While the Bible should be the primary influence on strategy and methods, culture must bear on decisions about these issues.

For example, the Bible clearly calls missionaries to make disciples who will in turn form churches led by Biblically qualified elders. These commands are relevant to God’s people in all of time, in all cultures.

However, our own culture has led us to certain expectations about how to carry out these truths. Are they cultural or Biblical expectations? Culture would force us to ask these sorts of questions about strategy and methods:

  1. If the church exists in a Muslim culture, might Christians take off their shoes and wash their hands and faces before entering worship? Might they pray in church with Islamic postures?
  2. Must leaders earn a three-year Master of Divinity degree in order to pastor? (When is an elder “qualified to teach”?) What if no seminaries exist locally? What if the church is multiplying faster than a three-year expensive leadership track can generate leaders?
  3. If the church exists among 20-somethings in secular Europe, must “devoting themselves to the apostles’ teaching” take the form of a one-way lecture-style sermon, or could they discuss the Bible in groups?
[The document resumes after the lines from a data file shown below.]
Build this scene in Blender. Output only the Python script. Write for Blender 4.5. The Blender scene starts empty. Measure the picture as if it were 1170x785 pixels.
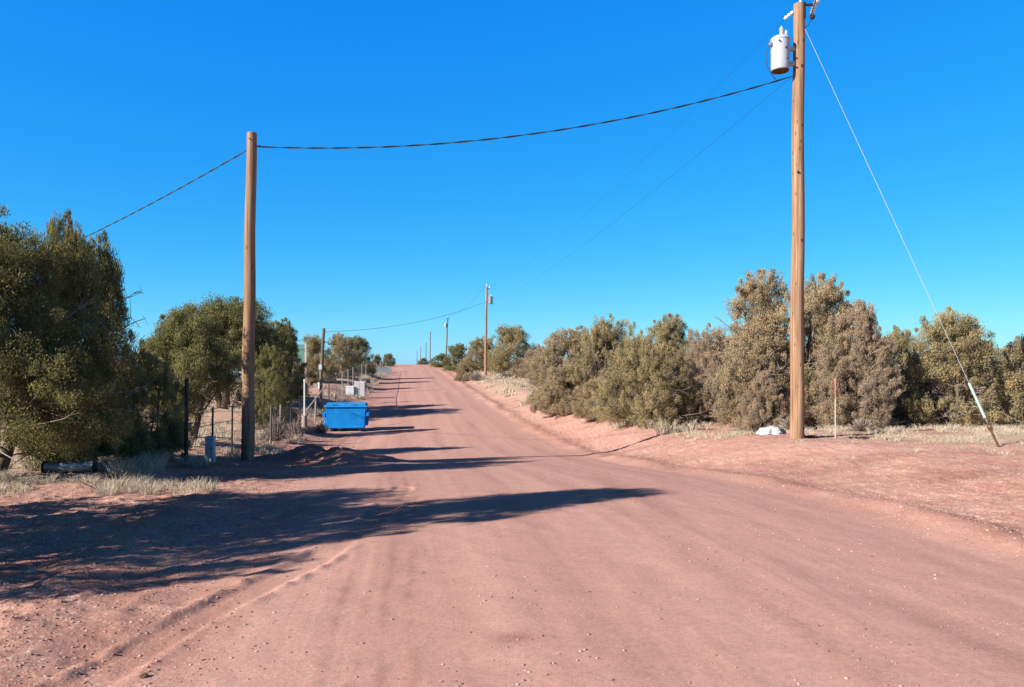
import bpy, math, random
import numpy as np
from mathutils import Vector, Matrix

R_ = math.radians
scene = bpy.context.scene
COL = scene.collection

# ------------------------------------------------------------------ camera
F, CX, HY, EYE = 850.0, 585.0, 408.0, 1.75      # pixel focal length, centre column, horizon row, eye height
cam_d = bpy.data.cameras.new('camera')
cam = bpy.data.objects.new('camera', cam_d)
COL.objects.link(cam)
cam.location = (0, 0, EYE)
cam.rotation_euler = (R_(90), 0, 0)
cam_d.sensor_width = 36.0
cam_d.lens = F / 1170.0 * 36.0
cam_d.shift_y = (HY - 392.5) / 1170.0
cam_d.clip_start = 0.05
cam_d.clip_end = 9000
scene.camera = cam


def at(px, py, Y):
    return Vector(((px - CX) / F * Y, Y, EYE - (py - HY) / F * Y))


# ------------------------------------------------------------------ materials
def new_mat(name):
    m = bpy.data.materials.new(name)
    m.use_nodes = True
    nt = m.node_tree
    nt.nodes.clear()
    out = nt.nodes.new('ShaderNodeOutputMaterial')
    return m, nt, out


def N(nt, typ, **kw):
    n = nt.nodes.new(typ)
    for k, v in kw.items():
        if k in n.inputs.keys() if hasattr(n.inputs, 'keys') else False:
            n.inputs[k].default_value = v
        else:
            setattr(n, k, v)
    return n


def principled(nt, out, rough=0.8, metal=0.0, spec=0.3):
    b = nt.nodes.new('ShaderNodeBsdfPrincipled')
    b.inputs['Roughness'].default_value = rough
    b.inputs['Metallic'].default_value = metal
    b.inputs['Specular IOR Level'].default_value = spec
    nt.links.new(b.outputs[0], out.inputs['Surface'])
    return b


def ramp(nt, src, stops):
    r = nt.nodes.new('ShaderNodeValToRGB')
    el = r.color_ramp.elements
    while len(el) > 1:
        el.remove(el[-1])
    el[0].position = stops[0][0]
    el[0].color = (*stops[0][1], 1)
    for p, c in stops[1:]:
        e = el.new(p)
        e.color = (*c, 1)
    nt.links.new(src, r.inputs[0])
    return r.outputs[0]


def noise(nt, vec, scale, detail=4, rough=0.55):
    n = nt.nodes.new('ShaderNodeTexNoise')
    n.inputs['Scale'].default_value = scale
    n.inputs['Detail'].default_value = detail
    n.inputs['Roughness'].default_value = rough
    if vec is not None:
        nt.links.new(vec, n.inputs['Vector'])
    return n.outputs['Fac']


def mapping(nt, vec, scale):
    m = nt.nodes.new('ShaderNodeMapping')
    m.inputs['Scale'].default_value = scale
    nt.links.new(vec, m.inputs['Vector'])
    return m.outputs[0]


def mix(nt, fac, a, b, mode='MIX'):
    m = nt.nodes.new('ShaderNodeMix')
    m.data_type = 'RGBA'
    m.blend_type = mode
    for v, k in ((fac, 0), (a, 6), (b, 7)):
        if isinstance(v, (int, float)):
            m.inputs[k].default_value = v
        elif isinstance(v, tuple):
            m.inputs[k].default_value = (*v, 1)
        else:
            nt.links.new(v, m.inputs[k])
    return m.outputs[2]


def bump(nt, h, strength, dist, bsdf, prev=None):
    b = nt.nodes.new('ShaderNodeBump')
    b.inputs['Strength'].default_value = strength
    b.inputs['Distance'].default_value = dist
    nt.links.new(h, b.inputs['Height'])
    if prev is not None:
        nt.links.new(prev, b.inputs['Normal'])
    if bsdf is not None:
        nt.links.new(b.outputs[0], bsdf.inputs['Normal'])
    return b.outputs[0]


def paint_mat(name, col, rough=0.5, metal=0.0, wear=0.15, scale=6.0, spec=0.4):
    m, nt, out = new_mat(name)
    b = principled(nt, out, rough, metal, spec)
    tc = nt.nodes.new('ShaderNodeTexCoord')
    f = noise(nt, tc.outputs['Object'], scale, 6, 0.65)
    d = tuple(c * (1 - wear) for c in col)
    l = tuple(min(1, c * (1 + wear * 0.6)) for c in col)
    c = ramp(nt, f, [(0.3, d), (0.55, col), (0.75, l)])
    nt.links.new(c, b.inputs['Base Color'])
    return m


def wood_mat(name, dark, mid, light):
    m, nt, out = new_mat(name)
    b = principled(nt, out, 0.85, 0, 0.15)
    tc = nt.nodes.new('ShaderNodeTexCoord')
    g = noise(nt, mapping(nt, tc.outputs['Object'], (22, 22, 0.55)), 1.0, 7, 0.7)
    blot = noise(nt, mapping(nt, tc.outputs['Object'], (3, 3, 0.7)), 1.0, 3, 0.5)
    c1 = ramp(nt, g, [(0.30, dark), (0.48, mid), (0.68, light)])
    c2 = mix(nt, ramp(nt, blot, [(0.4, (0, 0, 0)), (0.7, (0.55, 0.55, 0.55))]), c1, tuple(0.5 * (a + b_) for a, b_ in zip(dark, mid)))
    # drying checks and small knots
    v = nt.nodes.new('ShaderNodeTexVoronoi')
    v.inputs['Scale'].default_value = 1.0
    nt.links.new(mapping(nt, tc.outputs['Object'], (9, 9, 2.2)), v.inputs['Vector'])
    knot = ramp(nt, v.outputs['Distance'], [(0.08, (0.8, 0.8, 0.8)), (0.14, (0, 0, 0))])
    c3 = mix(nt, knot, c2, tuple(x * 0.35 for x in dark))
    nt.links.new(c3, b.inputs['Base Color'])
    ck = noise(nt, mapping(nt, tc.outputs['Object'], (55, 55, 0.35)), 1.0, 3, 0.5)
    crack = ramp(nt, ck, [(0.30, (0.85, 0.85, 0.85)), (0.38, (0, 0, 0))])
    c4 = mix(nt, crack, c3, tuple(x * 0.5 for x in dark))
    nt.links.new(c4, b.inputs['Base Color'])
    bump(nt, g, 0.5, 0.012, b)
    return m


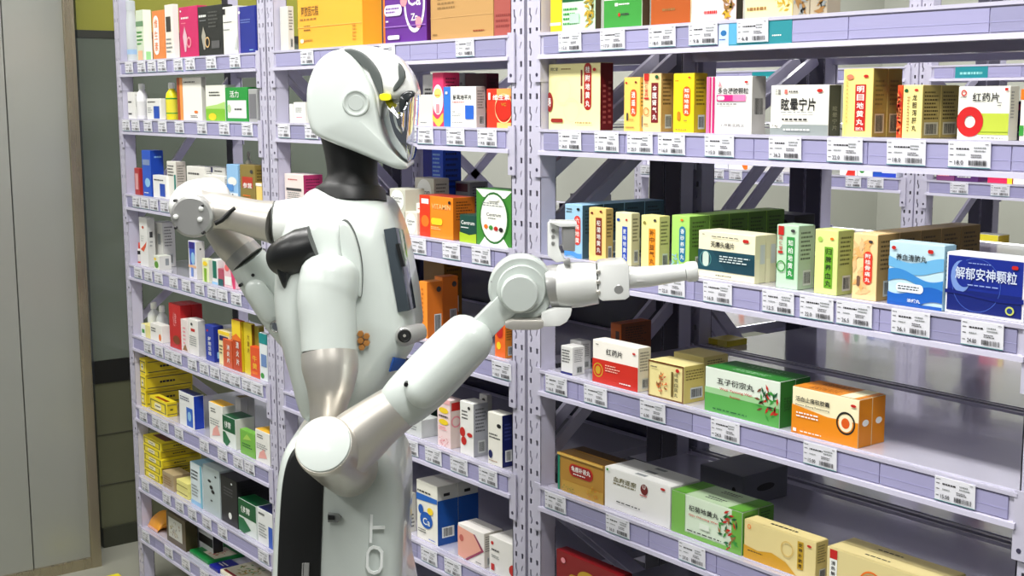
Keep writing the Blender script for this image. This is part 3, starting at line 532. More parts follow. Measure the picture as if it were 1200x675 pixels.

Many of the issues in this section of the “Missionary” book reflect practical implementation of four principles of missiology which Propempo teaches as essential training for missionaries. They are:

  • Learn the language and culture of the recipients or target group as the first priority.
  • Model the development of a plurality of local leaders from the earliest stages of spiritual growth.
  • Focus on the Bible as the source of authoritative guidance for the new believers and the newly forming church.
  • Use only locally acceptable and reproducible methods and means of ministry.